Drastic changes are necessary. Mark Ellis can’t hit. Take this line from Jane Lee’s story, with was understatedly called “Ellis struggling to get on base”,

“Ellis began the day with the lowest on-base percentage in the Majors (.211), the third-lowest slugging percentage (.260) and the fourth-lowest batting average (.181).”

This sort of bat simply shouldn’t be in a Major League lineup – let alone one that is/was a chic pick by many to win the AL West. Eric Sogard whom I will see tonight is hitting the ball well at Sacramento, but even if he weren’t certianly should be able to muster a .181/.211/.260 or greater line in Oakland. But it isn’t just Ellis, we need to consider benching Daric Barton more often, because though he is drawing walks, he tests the limit of the value of walks when he has a .203/.327/.281 line with the rare on-base-percentage significantly higher than his slugging percentage. I love Daric Barton, but he simply isn’t getting it done, and his glove isn’t presently an asset either. Or the whole debacle at third base, with Kevin Kouzmanoff (.205/.237/.352) and Andy LaRoche (.250/.324/.328) competing to underwhelm fans, when is enough enough?
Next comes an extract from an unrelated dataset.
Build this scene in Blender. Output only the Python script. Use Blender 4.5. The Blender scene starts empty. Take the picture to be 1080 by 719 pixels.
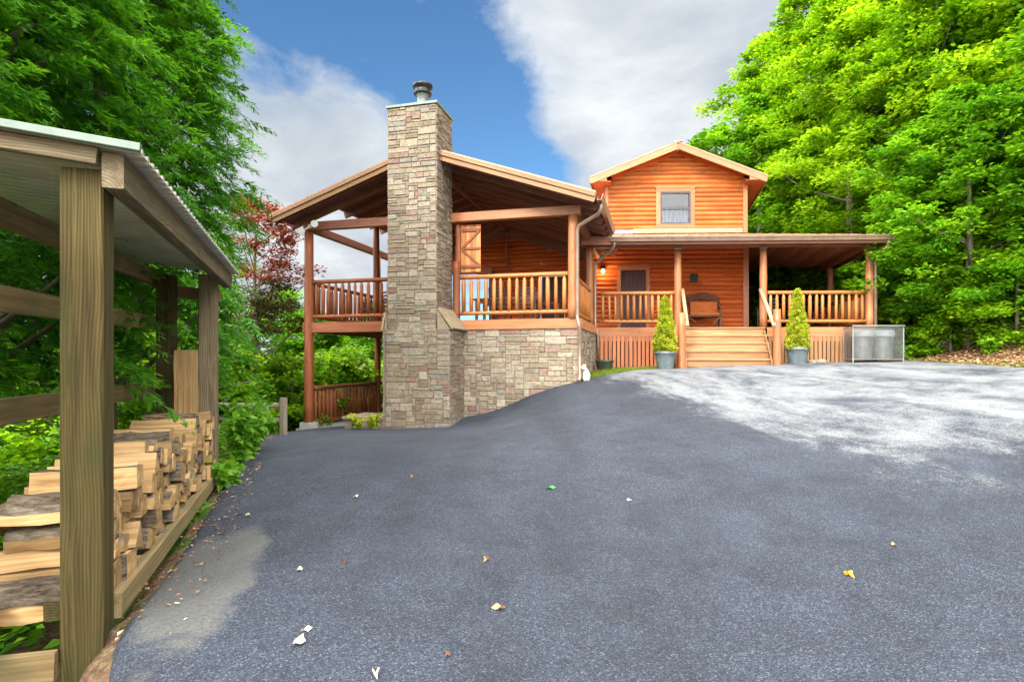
import bpy, math, random
import numpy as np
from mathutils import Vector, Matrix, noise as mnoise

random.seed(7)
RNG = np.random.default_rng(11)
sc = bpy.context.scene
col = sc.collection
E = 1.3            # camera height above the near drive; heights below are given relative to the eye and shifted by E
F = 600.0
R = math.radians

# ------------------------------------------------------------------ nodes / materials
def new_mat(name):
    m = bpy.data.materials.new(name); m.use_nodes = True
    nt = m.node_tree; nt.nodes.clear()
    out = nt.nodes.new('ShaderNodeOutputMaterial')
    return m, nt, out
def N(nt, t, **kw):
    n = nt.nodes.new(t)
    for k, v in kw.items():
        if k.startswith('i_'): n.inputs[k[2:].replace('_', ' ')].default_value = v
        else: setattr(n, k, v)
    return n
def LK(nt, a, b): nt.links.new(a, b)
def ramp(nt, fac, stops):
    r = nt.nodes.new('ShaderNodeValToRGB'); e = r.color_ramp.elements
    while len(e) < len(stops): e.new(0.5)
    for i, (p, c) in enumerate(stops):
        e[i].position = p; e[i].color = (c[0], c[1], c[2], 1) if not isinstance(c, (int, float)) else (c, c, c, 1)
    LK(nt, fac, r.inputs[0]); return r.outputs[0]
def mixc(nt, fac, a, b, mode='MIX'):
    m = nt.nodes.new('ShaderNodeMix'); m.data_type = 'RGBA'; m.blend_type = mode
    for idx, v in ((0, fac), (6, a), (7, b)):
        if hasattr(v, 'links'): LK(nt, v, m.inputs[idx])
        elif isinstance(v, (int, float)): m.inputs[idx].default_value = v if idx == 0 else (v, v, v, 1)
        else: m.inputs[idx].default_value = (v[0], v[1], v[2], 1)
    return m.outputs[2]
def mth(nt, op, a, b=None, c=None, clamp=False):
    m = nt.nodes.new('ShaderNodeMath'); m.operation = op; m.use_clamp = clamp
    for i, v in enumerate((a, b, c)):
        if v is None: continue
        if hasattr(v, 'links'): LK(nt, v, m.inputs[i])
        else: m.inputs[i].default_value = v
    return m.outputs[0]
def mapping(nt, vec, scale=(1, 1, 1), loc=(0, 0, 0), rot=(0, 0, 0)):
    m = nt.nodes.new('ShaderNodeMapping'); LK(nt, vec, m.inputs[0])
    m.inputs['Scale'].default_value = scale; m.inputs['Location'].default_value = loc; m.inputs['Rotation'].default_value = rot
    return m.outputs[0]
def noise(nt, vec, scale, detail=3, rough=.55, dist=0.0):
    n = nt.nodes.new('ShaderNodeTexNoise'); LK(nt, vec, n.inputs['Vector'])
    n.inputs['Scale'].default_value = scale; n.inputs['Detail'].default_value = detail
    n.inputs['Roughness'].default_value = rough; n.inputs['Distortion'].default_value = dist
    return n.outputs[0]
def bsdf(nt, out, color, rough=.6, spec=.4, metallic=0.0, bump=None, bstr=.3, bdist=.01):
    p = nt.nodes.new('ShaderNodeBsdfPrincipled')
    if hasattr(color, 'links'): LK(nt, color, p.inputs['Base Color'])
    else: p.inputs['Base Color'].default_value = (*color, 1)
    if hasattr(rough, 'links'): LK(nt, rough, p.inputs['Roughness'])
    else: p.inputs['Roughness'].default_value = rough
    p.inputs['Specular IOR Level'].default_value = spec; p.inputs['Metallic'].default_value = metallic
    if bump is not None:
        b = nt.nodes.new('ShaderNodeBump'); b.inputs['Strength'].default_value = bstr; b.inputs['Distance'].default_value = bdist
        LK(nt, bump, b.inputs['Height']); LK(nt, b.outputs[0], p.inputs['Normal'])
    LK(nt, p.outputs[0], out.inputs[0]); return p
def attr(nt, name, outn='Fac'):
    a = nt.nodes.new('ShaderNodeAttribute'); a.attribute_name = name; return a.outputs[outn]

def wood(name, light, dark, rough=.5, gscale=16, knots=.5, contrast=(.3, .7), weather=None, spec=.35, tintamt=.35, rings=0):
    m, nt, out = new_mat(name)
    gc = attr(nt, 'gc', 'Vector'); tint = attr(nt, 'tint')
    g = noise(nt, mapping(nt, gc, (1.1, gscale, gscale)), 1.0, 6, .6, .8)
    fine = noise(nt, mapping(nt, gc, (3, 90, 90)), 1.0, 3, .6)
    colr = ramp(nt, g, [(contrast[0], dark), (contrast[1], light)])
    hgt = g
    if rings:
        w = nt.nodes.new('ShaderNodeTexNoise'); LK(nt, mapping(nt, gc, (1.5, 5, 5)), w.inputs['Vector']); w.inputs['Scale'].default_value = 1.0; w.inputs['Detail'].default_value = 1.5
        off = nt.nodes.new('ShaderNodeVectorMath'); off.operation = 'MULTIPLY_ADD'
        LK(nt, w.outputs['Color'], off.inputs[0]); off.inputs[1].default_value = (0, .07, .07); LK(nt, gc, off.inputs[2])
        wv = nt.nodes.new('ShaderNodeTexWave'); wv.wave_type = 'RINGS'; wv.rings_direction = 'X'; LK(nt, mapping(nt, off.outputs[0], (0, 1, 1)), wv.inputs['Vector'])
        wv.inputs['Scale'].default_value = rings; wv.inputs['Distortion'].default_value = 1.2; wv.inputs['Detail'].default_value = 2; wv.inputs['Detail Scale'].default_value = 3
        rr = ramp(nt, wv.outputs[1], [(.15, .60), (.75, 1.0)])
        colr = mixc(nt, .75, colr, rr, 'MULTIPLY'); hgt = mth(nt, 'ADD', g, wv.outputs[1])
    colr = mixc(nt, .35, colr, ramp(nt, fine, [(.3, .55), (.7, 1.0)]), 'MULTIPLY')
    if knots > 0:
        v = nt.nodes.new('ShaderNodeTexVoronoi'); v.feature = 'F1'; LK(nt, mapping(nt, gc, (2.4, 5.5, 5.5)), v.inputs['Vector']); v.inputs['Scale'].default_value = 1
        k = ramp(nt, v.outputs['Distance'], [(.04, 1.0), (.13, 0.0)])
        colr = mixc(nt, mth(nt, 'MULTIPLY', k, knots), colr, tuple(c*.35 for c in dark))
    if weather:
        tc = nt.nodes.new('ShaderNodeTexCoord')
        wn = noise(nt, tc.outputs['Object'], weather[1], 4, .6)
        colr = mixc(nt, mth(nt, 'MULTIPLY', ramp(nt, wn, [(.42, 0.0), (.62, 1.0)]), weather[2]), colr, weather[0])
    val = mth(nt, 'MULTIPLY_ADD', tint, tintamt, 1 - tintamt*.5)
    h = nt.nodes.new('ShaderNodeHueSaturation'); LK(nt, colr, h.inputs['Color']); LK(nt, val, h.inputs['Value'])
    h.inputs['Saturation'].default_value = 1.0
    bsdf(nt, out, h.outputs[0], rough, spec, bump=hgt, bstr=.35, bdist=.006)
    return m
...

A’s take on the White Sox this afternoon, I won’t be able to catch it but will provide snapshots and thoughts and observations from tonight’s Sacramento River Cats game here at Greer Stadium against the Nashville Sounds. I realize it is the Pacific Coast League, but it’ll be nice to see a team whose starting first baseman (Shane Peterson) is hitting .324/.420/.471; and whose second baseman (Jemile Weeks) is hitting .343/.438/.510; and while Josh Horton at third is hitting a Kouzmanoffesque .209/.263/.279, this team on the whole is good for a .283/.374/.435 slash line. I like pitching matchups, great games, until you continually lose them 4-3 like today.